::: Given information

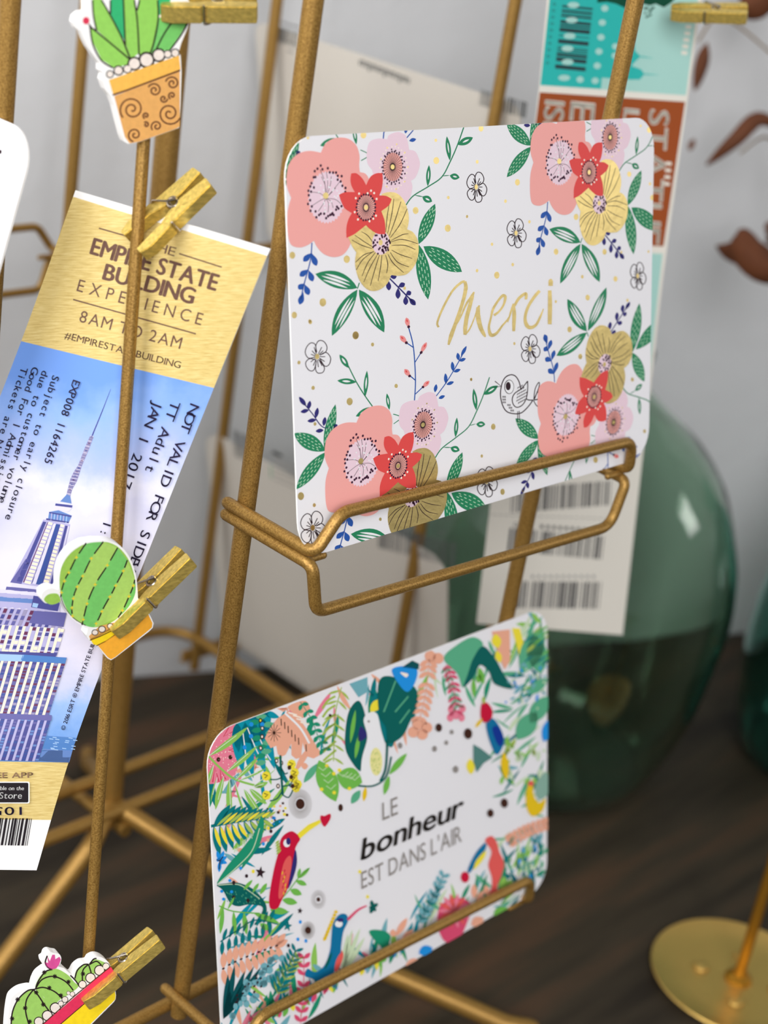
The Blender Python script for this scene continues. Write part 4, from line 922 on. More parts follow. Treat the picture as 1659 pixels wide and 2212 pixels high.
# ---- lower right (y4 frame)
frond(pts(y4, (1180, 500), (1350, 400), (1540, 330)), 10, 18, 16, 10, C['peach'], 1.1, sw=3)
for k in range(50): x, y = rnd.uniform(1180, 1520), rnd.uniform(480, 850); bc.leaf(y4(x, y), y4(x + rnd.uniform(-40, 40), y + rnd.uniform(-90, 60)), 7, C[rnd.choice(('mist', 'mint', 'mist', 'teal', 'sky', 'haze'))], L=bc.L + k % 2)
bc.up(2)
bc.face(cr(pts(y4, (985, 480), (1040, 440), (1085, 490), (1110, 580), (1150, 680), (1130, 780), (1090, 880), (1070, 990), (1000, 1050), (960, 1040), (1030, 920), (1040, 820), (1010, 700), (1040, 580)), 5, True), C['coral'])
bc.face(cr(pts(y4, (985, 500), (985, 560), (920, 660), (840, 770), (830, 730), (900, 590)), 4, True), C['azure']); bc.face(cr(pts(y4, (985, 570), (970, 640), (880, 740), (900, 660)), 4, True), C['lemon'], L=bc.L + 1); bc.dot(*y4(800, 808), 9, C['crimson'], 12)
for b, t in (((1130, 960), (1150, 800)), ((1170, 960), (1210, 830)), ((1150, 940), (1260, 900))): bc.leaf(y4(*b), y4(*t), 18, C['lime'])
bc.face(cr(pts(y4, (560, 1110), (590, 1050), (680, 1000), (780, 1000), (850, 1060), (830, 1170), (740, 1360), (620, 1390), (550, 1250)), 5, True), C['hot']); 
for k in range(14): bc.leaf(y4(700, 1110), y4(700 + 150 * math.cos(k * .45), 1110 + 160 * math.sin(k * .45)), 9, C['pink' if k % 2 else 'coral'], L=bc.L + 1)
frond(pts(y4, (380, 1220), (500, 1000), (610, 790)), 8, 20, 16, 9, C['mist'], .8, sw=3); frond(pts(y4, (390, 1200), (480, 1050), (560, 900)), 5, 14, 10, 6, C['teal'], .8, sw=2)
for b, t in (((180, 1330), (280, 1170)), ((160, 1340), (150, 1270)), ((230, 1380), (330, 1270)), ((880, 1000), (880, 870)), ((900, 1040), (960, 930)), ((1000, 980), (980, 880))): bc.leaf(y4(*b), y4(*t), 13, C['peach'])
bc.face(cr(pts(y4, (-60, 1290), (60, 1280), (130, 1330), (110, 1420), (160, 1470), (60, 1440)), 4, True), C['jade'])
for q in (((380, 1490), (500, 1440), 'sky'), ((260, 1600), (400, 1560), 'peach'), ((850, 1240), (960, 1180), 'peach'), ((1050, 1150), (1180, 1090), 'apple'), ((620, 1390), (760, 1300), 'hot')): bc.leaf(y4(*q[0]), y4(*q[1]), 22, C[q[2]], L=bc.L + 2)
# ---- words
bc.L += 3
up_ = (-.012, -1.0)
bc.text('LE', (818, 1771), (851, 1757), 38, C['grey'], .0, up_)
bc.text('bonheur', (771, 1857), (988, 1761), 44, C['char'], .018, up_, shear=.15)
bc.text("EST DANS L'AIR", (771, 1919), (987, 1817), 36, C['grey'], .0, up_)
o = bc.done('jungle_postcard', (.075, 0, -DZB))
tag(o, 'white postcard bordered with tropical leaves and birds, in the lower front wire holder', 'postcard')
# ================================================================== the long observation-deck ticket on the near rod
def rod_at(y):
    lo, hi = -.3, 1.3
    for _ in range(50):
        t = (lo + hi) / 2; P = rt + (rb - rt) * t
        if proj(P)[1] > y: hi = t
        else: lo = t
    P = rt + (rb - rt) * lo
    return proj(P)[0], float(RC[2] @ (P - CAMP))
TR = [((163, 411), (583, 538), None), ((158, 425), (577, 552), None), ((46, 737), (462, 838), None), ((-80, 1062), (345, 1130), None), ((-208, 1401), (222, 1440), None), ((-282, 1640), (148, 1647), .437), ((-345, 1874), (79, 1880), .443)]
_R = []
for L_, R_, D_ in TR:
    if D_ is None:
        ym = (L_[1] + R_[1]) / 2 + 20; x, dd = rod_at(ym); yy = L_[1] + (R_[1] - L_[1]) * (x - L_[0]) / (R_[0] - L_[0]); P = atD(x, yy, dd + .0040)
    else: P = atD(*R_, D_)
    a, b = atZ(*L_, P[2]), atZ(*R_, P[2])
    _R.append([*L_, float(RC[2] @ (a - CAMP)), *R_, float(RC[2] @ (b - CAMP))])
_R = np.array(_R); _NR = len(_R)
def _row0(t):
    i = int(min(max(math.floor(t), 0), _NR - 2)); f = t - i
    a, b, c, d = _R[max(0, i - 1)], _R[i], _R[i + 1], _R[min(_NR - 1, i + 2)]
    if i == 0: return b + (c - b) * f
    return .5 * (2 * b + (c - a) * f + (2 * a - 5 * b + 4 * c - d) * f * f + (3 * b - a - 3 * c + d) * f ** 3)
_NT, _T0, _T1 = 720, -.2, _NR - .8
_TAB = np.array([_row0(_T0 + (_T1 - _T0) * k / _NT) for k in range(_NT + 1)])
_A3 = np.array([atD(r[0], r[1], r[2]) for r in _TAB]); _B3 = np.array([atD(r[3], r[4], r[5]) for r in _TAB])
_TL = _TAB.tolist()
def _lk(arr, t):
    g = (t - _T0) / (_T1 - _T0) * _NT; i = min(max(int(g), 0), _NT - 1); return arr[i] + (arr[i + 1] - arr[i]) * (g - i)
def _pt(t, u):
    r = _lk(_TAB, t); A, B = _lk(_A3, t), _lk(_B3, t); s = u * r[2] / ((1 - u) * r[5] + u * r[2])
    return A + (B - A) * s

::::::

_What the exercise asks_. Reproduce the material above in full and without alteration, but skip all pictures.

_Task response_.
The Blender Python script for this scene continues. Write part 4, from line 922 on. More parts follow. Treat the picture as 1659 pixels wide and 2212 pixels high.
# ---- lower right (y4 frame)
frond(pts(y4, (1180, 500), (1350, 400), (1540, 330)), 10, 18, 16, 10, C['peach'], 1.1, sw=3)
for k in range(50): x, y = rnd.uniform(1180, 1520), rnd.uniform(480, 850); bc.leaf(y4(x, y), y4(x + rnd.uniform(-40, 40), y + rnd.uniform(-90, 60)), 7, C[rnd.choice(('mist', 'mint', 'mist', 'teal', 'sky', 'haze'))], L=bc.L + k % 2)
bc.up(2)
bc.face(cr(pts(y4, (985, 480), (1040, 440), (1085, 490), (1110, 580), (1150, 680), (1130, 780), (1090, 880), (1070, 990), (1000, 1050), (960, 1040), (1030, 920), (1040, 820), (1010, 700), (1040, 580)), 5, True), C['coral'])
bc.face(cr(pts(y4, (985, 500), (985, 560), (920, 660), (840, 770), (830, 730), (900, 590)), 4, True), C['azure']); bc.face(cr(pts(y4, (985, 570), (970, 640), (880, 740), (900, 660)), 4, True), C['lemon'], L=bc.L + 1); bc.dot(*y4(800, 808), 9, C['crimson'], 12)
for b, t in (((1130, 960), (1150, 800)), ((1170, 960), (1210, 830)), ((1150, 940), (1260, 900))): bc.leaf(y4(*b), y4(*t), 18, C['lime'])
bc.face(cr(pts(y4, (560, 1110), (590, 1050), (680, 1000), (780, 1000), (850, 1060), (830, 1170), (740, 1360), (620, 1390), (550, 1250)), 5, True), C['hot']); 
for k in range(14): bc.leaf(y4(700, 1110), y4(700 + 150 * math.cos(k * .45), 1110 + 160 * math.sin(k * .45)), 9, C['pink' if k % 2 else 'coral'], L=bc.L + 1)
frond(pts(y4, (380, 1220), (500, 1000), (610, 790)), 8, 20, 16, 9, C['mist'], .8, sw=3); frond(pts(y4, (390, 1200), (480, 1050), (560, 900)), 5, 14, 10, 6, C['teal'], .8, sw=2)
for b, t in (((180, 1330), (280, 1170)), ((160, 1340), (150, 1270)), ((230, 1380), (330, 1270)), ((880, 1000), (880, 870)), ((900, 1040), (960, 930)), ((1000, 980), (980, 880))): bc.leaf(y4(*b), y4(*t), 13, C['peach'])
bc.face(cr(pts(y4, (-60, 1290), (60, 1280), (130, 1330), (110, 1420), (160, 1470), (60, 1440)), 4, True), C['jade'])
for q in (((380, 1490), (500, 1440), 'sky'), ((260, 1600), (400, 1560), 'peach'), ((850, 1240), (960, 1180), 'peach'), ((1050, 1150), (1180, 1090), 'apple'), ((620, 1390), (760, 1300), 'hot')): bc.leaf(y4(*q[0]), y4(*q[1]), 22, C[q[2]], L=bc.L + 2)
# ---- words
bc.L += 3
up_ = (-.012, -1.0)
bc.text('LE', (818, 1771), (851, 1757), 38, C['grey'], .0, up_)
bc.text('bonheur', (771, 1857), (988, 1761), 44, C['char'], .018, up_, shear=.15)
bc.text("EST DANS L'AIR", (771, 1919), (987, 1817), 36, C['grey'], .0, up_)
o = bc.done('jungle_postcard', (.075, 0, -DZB))
tag(o, 'white postcard bordered with tropical leaves and birds, in the lower front wire holder', 'postcard')
# ================================================================== the long observation-deck ticket on the near rod
def rod_at(y):
    lo, hi = -.3, 1.3
    for _ in range(50):
        t = (lo + hi) / 2; P = rt + (rb - rt) * t
        if proj(P)[1] > y: hi = t
        else: lo = t
    P = rt + (rb - rt) * lo
    return proj(P)[0], float(RC[2] @ (P - CAMP))
TR = [((163, 411), (583, 538), None), ((158, 425), (577, 552), None), ((46, 737), (462, 838), None), ((-80, 1062), (345, 1130), None), ((-208, 1401), (222, 1440), None), ((-282, 1640), (148, 1647), .437), ((-345, 1874), (79, 1880), .443)]
_R = []
for L_, R_, D_ in TR:
    if D_ is None:
        ym = (L_[1] + R_[1]) / 2 + 20; x, dd = rod_at(ym); yy = L_[1] + (R_[1] - L_[1]) * (x - L_[0]) / (R_[0] - L_[0]); P = atD(x, yy, dd + .0040)
    else: P = atD(*R_, D_)
    a, b = atZ(*L_, P[2]), atZ(*R_, P[2])
    _R.append([*L_, float(RC[2] @ (a - CAMP)), *R_, float(RC[2] @ (b - CAMP))])
_R = np.array(_R); _NR = len(_R)
def _row0(t):
    i = int(min(max(math.floor(t), 0), _NR - 2)); f = t - i
    a, b, c, d = _R[max(0, i - 1)], _R[i], _R[i + 1], _R[min(_NR - 1, i + 2)]
    if i == 0: return b + (c - b) * f
    return .5 * (2 * b + (c - a) * f + (2 * a - 5 * b + 4 * c - d) * f * f + (3 * b - a - 3 * c + d) * f ** 3)
_NT, _T0, _T1 = 720, -.2, _NR - .8
_TAB = np.array([_row0(_T0 + (_T1 - _T0) * k / _NT) for k in range(_NT + 1)])
_A3 = np.array([atD(r[0], r[1], r[2]) for r in _TAB]); _B3 = np.array([atD(r[3], r[4], r[5]) for r in _TAB])
_TL = _TAB.tolist()
def _lk(arr, t):
    g = (t - _T0) / (_T1 - _T0) * _NT; i = min(max(int(g), 0), _NT - 1); return arr[i] + (arr[i + 1] - arr[i]) * (g - i)
def _pt(t, u):
    r = _lk(_TAB, t); A, B = _lk(_A3, t), _lk(_B3, t); s = u * r[2] / ((1 - u) * r[5] + u * r[2])
    return A + (B - A) * s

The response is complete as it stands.